## [Job]
Print out every record exactly as it appears.

[Stored items]
■ ■ ■
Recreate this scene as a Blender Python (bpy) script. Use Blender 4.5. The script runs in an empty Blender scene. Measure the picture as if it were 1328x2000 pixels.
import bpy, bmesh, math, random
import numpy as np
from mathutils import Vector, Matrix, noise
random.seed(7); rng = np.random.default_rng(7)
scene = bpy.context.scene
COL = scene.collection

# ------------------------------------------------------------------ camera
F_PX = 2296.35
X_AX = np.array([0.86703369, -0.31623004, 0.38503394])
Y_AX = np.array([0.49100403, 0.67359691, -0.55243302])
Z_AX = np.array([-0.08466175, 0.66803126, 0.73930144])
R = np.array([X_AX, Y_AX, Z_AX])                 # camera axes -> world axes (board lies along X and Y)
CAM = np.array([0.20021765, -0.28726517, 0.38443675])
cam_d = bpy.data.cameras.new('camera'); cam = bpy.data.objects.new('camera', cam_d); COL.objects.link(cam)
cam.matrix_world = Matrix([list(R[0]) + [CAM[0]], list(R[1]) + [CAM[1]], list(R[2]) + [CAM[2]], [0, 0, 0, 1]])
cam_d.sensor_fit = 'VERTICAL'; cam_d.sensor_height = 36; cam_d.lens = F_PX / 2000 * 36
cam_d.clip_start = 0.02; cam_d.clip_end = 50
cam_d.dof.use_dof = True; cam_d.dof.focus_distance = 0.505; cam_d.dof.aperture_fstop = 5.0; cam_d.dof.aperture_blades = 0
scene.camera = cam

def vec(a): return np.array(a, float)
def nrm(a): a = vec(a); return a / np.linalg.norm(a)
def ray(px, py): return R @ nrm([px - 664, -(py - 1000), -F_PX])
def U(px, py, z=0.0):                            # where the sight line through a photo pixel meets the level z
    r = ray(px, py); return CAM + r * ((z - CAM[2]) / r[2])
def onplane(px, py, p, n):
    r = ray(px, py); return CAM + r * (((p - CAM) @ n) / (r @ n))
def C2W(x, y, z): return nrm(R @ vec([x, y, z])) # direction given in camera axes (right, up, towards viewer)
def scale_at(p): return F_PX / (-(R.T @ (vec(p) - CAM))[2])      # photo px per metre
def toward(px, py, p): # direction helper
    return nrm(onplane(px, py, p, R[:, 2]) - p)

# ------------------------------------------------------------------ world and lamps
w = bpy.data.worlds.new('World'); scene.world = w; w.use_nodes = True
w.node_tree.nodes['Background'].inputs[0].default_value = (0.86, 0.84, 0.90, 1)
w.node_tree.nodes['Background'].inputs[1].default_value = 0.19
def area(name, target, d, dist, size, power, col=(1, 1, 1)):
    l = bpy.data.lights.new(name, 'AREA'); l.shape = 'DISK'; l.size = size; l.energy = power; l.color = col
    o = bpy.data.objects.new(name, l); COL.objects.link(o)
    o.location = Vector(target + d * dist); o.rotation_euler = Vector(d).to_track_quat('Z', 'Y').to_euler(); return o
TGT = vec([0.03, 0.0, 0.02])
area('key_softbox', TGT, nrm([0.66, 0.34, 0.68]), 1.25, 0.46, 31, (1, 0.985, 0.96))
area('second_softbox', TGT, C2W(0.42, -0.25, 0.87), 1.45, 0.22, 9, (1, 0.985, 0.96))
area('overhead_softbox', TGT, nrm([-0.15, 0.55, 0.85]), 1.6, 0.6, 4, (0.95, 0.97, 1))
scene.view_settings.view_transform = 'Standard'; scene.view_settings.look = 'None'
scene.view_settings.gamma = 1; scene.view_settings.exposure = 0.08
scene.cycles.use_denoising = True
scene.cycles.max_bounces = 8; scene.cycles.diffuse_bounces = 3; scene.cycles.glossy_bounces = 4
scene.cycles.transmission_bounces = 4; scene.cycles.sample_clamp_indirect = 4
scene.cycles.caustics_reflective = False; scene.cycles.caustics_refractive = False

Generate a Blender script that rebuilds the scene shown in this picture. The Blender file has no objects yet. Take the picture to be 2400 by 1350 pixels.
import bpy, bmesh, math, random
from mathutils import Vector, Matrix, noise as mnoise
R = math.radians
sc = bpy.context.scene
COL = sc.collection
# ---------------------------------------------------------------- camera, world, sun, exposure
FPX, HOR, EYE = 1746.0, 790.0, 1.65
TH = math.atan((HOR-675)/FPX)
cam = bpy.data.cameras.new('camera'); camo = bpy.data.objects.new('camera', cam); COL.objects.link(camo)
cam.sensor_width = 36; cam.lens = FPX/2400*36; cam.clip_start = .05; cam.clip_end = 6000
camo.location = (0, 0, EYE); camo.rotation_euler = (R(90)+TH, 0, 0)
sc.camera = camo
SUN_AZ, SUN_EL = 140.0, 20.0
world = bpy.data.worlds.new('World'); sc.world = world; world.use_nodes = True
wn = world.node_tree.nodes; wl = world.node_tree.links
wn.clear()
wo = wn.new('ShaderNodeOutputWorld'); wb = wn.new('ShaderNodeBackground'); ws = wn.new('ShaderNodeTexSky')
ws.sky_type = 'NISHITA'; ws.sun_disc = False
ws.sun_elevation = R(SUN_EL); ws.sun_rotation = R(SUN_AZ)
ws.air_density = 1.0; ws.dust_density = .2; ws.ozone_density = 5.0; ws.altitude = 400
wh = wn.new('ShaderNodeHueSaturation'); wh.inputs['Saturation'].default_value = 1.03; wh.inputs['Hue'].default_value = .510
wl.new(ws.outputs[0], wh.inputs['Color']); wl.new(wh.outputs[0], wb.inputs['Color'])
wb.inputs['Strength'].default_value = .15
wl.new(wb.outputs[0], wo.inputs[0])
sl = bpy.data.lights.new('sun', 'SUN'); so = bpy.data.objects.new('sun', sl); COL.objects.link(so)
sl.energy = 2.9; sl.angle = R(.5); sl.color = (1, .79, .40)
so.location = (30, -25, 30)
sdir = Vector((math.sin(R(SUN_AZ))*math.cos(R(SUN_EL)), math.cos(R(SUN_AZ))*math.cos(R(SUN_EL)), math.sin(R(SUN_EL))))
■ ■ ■
## [Output of the task]
Recreate this scene as a Blender Python (bpy) script. Use Blender 4.5. The script runs in an empty Blender scene. Measure the picture as if it were 1328x2000 pixels.
import bpy, bmesh, math, random
import numpy as np
from mathutils import Vector, Matrix, noise
random.seed(7); rng = np.random.default_rng(7)
scene = bpy.context.scene
COL = scene.collection

# ------------------------------------------------------------------ camera
F_PX = 2296.35
X_AX = np.array([0.86703369, -0.31623004, 0.38503394])
Y_AX = np.array([0.49100403, 0.67359691, -0.55243302])
Z_AX = np.array([-0.08466175, 0.66803126, 0.73930144])
R = np.array([X_AX, Y_AX, Z_AX])                 # camera axes -> world axes (board lies along X and Y)
CAM = np.array([0.20021765, -0.28726517, 0.38443675])
cam_d = bpy.data.cameras.new('camera'); cam = bpy.data.objects.new('camera', cam_d); COL.objects.link(cam)
cam.matrix_world = Matrix([list(R[0]) + [CAM[0]], list(R[1]) + [CAM[1]], list(R[2]) + [CAM[2]], [0, 0, 0, 1]])
cam_d.sensor_fit = 'VERTICAL'; cam_d.sensor_height = 36; cam_d.lens = F_PX / 2000 * 36
cam_d.clip_start = 0.02; cam_d.clip_end = 50
cam_d.dof.use_dof = True; cam_d.dof.focus_distance = 0.505; cam_d.dof.aperture_fstop = 5.0; cam_d.dof.aperture_blades = 0
scene.camera = cam

def vec(a): return np.array(a, float)
def nrm(a): a = vec(a); return a / np.linalg.norm(a)
def ray(px, py): return R @ nrm([px - 664, -(py - 1000), -F_PX])
def U(px, py, z=0.0):                            # where the sight line through a photo pixel meets the level z
    r = ray(px, py); return CAM + r * ((z - CAM[2]) / r[2])
def onplane(px, py, p, n):
    r = ray(px, py); return CAM + r * (((p - CAM) @ n) / (r @ n))
def C2W(x, y, z): return nrm(R @ vec([x, y, z])) # direction given in camera axes (right, up, towards viewer)
def scale_at(p): return F_PX / (-(R.T @ (vec(p) - CAM))[2])      # photo px per metre
def toward(px, py, p): # direction helper
    return nrm(onplane(px, py, p, R[:, 2]) - p)

# ------------------------------------------------------------------ world and lamps
w = bpy.data.worlds.new('World'); scene.world = w; w.use_nodes = True
w.node_tree.nodes['Background'].inputs[0].default_value = (0.86, 0.84, 0.90, 1)
w.node_tree.nodes['Background'].inputs[1].default_value = 0.19
def area(name, target, d, dist, size, power, col=(1, 1, 1)):
    l = bpy.data.lights.new(name, 'AREA'); l.shape = 'DISK'; l.size = size; l.energy = power; l.color = col
    o = bpy.data.objects.new(name, l); COL.objects.link(o)
    o.location = Vector(target + d * dist); o.rotation_euler = Vector(d).to_track_quat('Z', 'Y').to_euler(); return o
TGT = vec([0.03, 0.0, 0.02])
area('key_softbox', TGT, nrm([0.66, 0.34, 0.68]), 1.25, 0.46, 31, (1, 0.985, 0.96))
area('second_softbox', TGT, C2W(0.42, -0.25, 0.87), 1.45, 0.22, 9, (1, 0.985, 0.96))
area('overhead_softbox', TGT, nrm([-0.15, 0.55, 0.85]), 1.6, 0.6, 4, (0.95, 0.97, 1))
scene.view_settings.view_transform = 'Standard'; scene.view_settings.look = 'None'
scene.view_settings.gamma = 1; scene.view_settings.exposure = 0.08
scene.cycles.use_denoising = True
scene.cycles.max_bounces = 8; scene.cycles.diffuse_bounces = 3; scene.cycles.glossy_bounces = 4
scene.cycles.transmission_bounces = 4; scene.cycles.sample_clamp_indirect = 4
scene.cycles.caustics_reflective = False; scene.cycles.caustics_refractive = False

Generate a Blender script that rebuilds the scene shown in this picture. The Blender file has no objects yet. Take the picture to be 2400 by 1350 pixels.
import bpy, bmesh, math, random
from mathutils import Vector, Matrix, noise as mnoise
R = math.radians
sc = bpy.context.scene
COL = sc.collection
# ---------------------------------------------------------------- camera, world, sun, exposure
FPX, HOR, EYE = 1746.0, 790.0, 1.65
TH = math.atan((HOR-675)/FPX)
cam = bpy.data.cameras.new('camera'); camo = bpy.data.objects.new('camera', cam); COL.objects.link(camo)
cam.sensor_width = 36; cam.lens = FPX/2400*36; cam.clip_start = .05; cam.clip_end = 6000
camo.location = (0, 0, EYE); camo.rotation_euler = (R(90)+TH, 0, 0)
sc.camera = camo
SUN_AZ, SUN_EL = 140.0, 20.0
world = bpy.data.worlds.new('World'); sc.world = world; world.use_nodes = True
wn = world.node_tree.nodes; wl = world.node_tree.links
wn.clear()
wo = wn.new('ShaderNodeOutputWorld'); wb = wn.new('ShaderNodeBackground'); ws = wn.new('ShaderNodeTexSky')
ws.sky_type = 'NISHITA'; ws.sun_disc = False
ws.sun_elevation = R(SUN_EL); ws.sun_rotation = R(SUN_AZ)
ws.air_density = 1.0; ws.dust_density = .2; ws.ozone_density = 5.0; ws.altitude = 400
wh = wn.new('ShaderNodeHueSaturation'); wh.inputs['Saturation'].default_value = 1.03; wh.inputs['Hue'].default_value = .510
wl.new(ws.outputs[0], wh.inputs['Color']); wl.new(wh.outputs[0], wb.inputs['Color'])
wb.inputs['Strength'].default_value = .15
wl.new(wb.outputs[0], wo.inputs[0])
sl = bpy.data.lights.new('sun', 'SUN'); so = bpy.data.objects.new('sun', sl); COL.objects.link(so)
sl.energy = 2.9; sl.angle = R(.5); sl.color = (1, .79, .40)
so.location = (30, -25, 30)
sdir = Vector((math.sin(R(SUN_AZ))*math.cos(R(SUN_EL)), math.cos(R(SUN_AZ))*math.cos(R(SUN_EL)), math.sin(R(SUN_EL))))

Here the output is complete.